Like many investors, you're likely aiming to build a comfortable nest egg to ensure a comfortable retirement. Among retirement financial planners, this is called the "accumulation phase." In this phase, your goal is to invest wisely by choosing stocks with long-term potential for your retirement portfolio, such as Air Products and Chemicals (APD - Free Report) , a current top ranked dividend stock.

There is also a second phase of retirement planning that gets less focus - despite the fact that it's the more interesting part. It's the "distribution phase," which essentially means spending the wealth you've worked hard to amass.

Making plans for the distribution stage involves deciding where you'll live in retirement, whether you'll travel, your proposed leisure activities, and more decisions that will affect your spending during your golden years.

In addition to these considerations, it is essential to take into account the required minimum distribution (RMD) that applies to most retirement accounts. Basically, this is an IRS requirement that you withdraw a certain amount from your qualified retirement accounts once you reach age 70 1/2.

What is the point of this mandatory withdrawal by the IRS? Not surprisingly, it's to be sure that the government gets their tax money. Without the RMD requirement, individuals could live off other income and never pay tax on retirement account gains. That cash could be left to family or friends as an inheritance and the IRS would not receive taxes from it.

What You Need to Know About RMDs

Which types of retirement accounts have RMDs? Qualified retirement accounts like IRA accounts, 401(k)s, 457 plans and other tax-deferred retirement savings plans like a TSP, 403(b), TSA, SEP, or SIMPLE IRA plan require withdrawals in retirement.

When do I need to begin withdrawals? For most accounts, you should take your first distribution by April 1 of the year following the calendar year in which you arrive at age 70 1/2.

For each subsequent year after your required beginning date, you must take your RMD by December 31. Note that you do not have to take an RMD on a Roth IRA since you paid taxes prior to contributing.

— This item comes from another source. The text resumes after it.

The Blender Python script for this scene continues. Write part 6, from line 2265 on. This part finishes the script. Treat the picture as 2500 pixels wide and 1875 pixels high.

Other types of Roth accounts require RMDs. However, there are ways to avoid them. For example, you can roll your Roth 401(k) into your Roth IRA.

What will happen if I neglect to take my RMD? If you don't take an RMD, or don't take a large enough distribution, you are liable for a 50% tax on the amount that was not withdrawn in time.

How much cash do I need to withdraw? To figure out a particular RMD, you should divide your earlier year's December 31st retirement account balance by a "distribution period" factor dependent on your age.

Here's an example to give you an idea of the amount: Ann is 70 and will take her first RMD in the year she turns 70 1/2. Her IRA balance at the end of the prior year was $100,000. Her "distribution period" factor is 27.4. Dividing $100,000 by 27.4 equals $3,649.63. This is how much Ann is required to withdraw for the calendar year in which she turns 70 1/2.

Learning about the "distribution phase" is just one aspect of preparing for your nest egg years.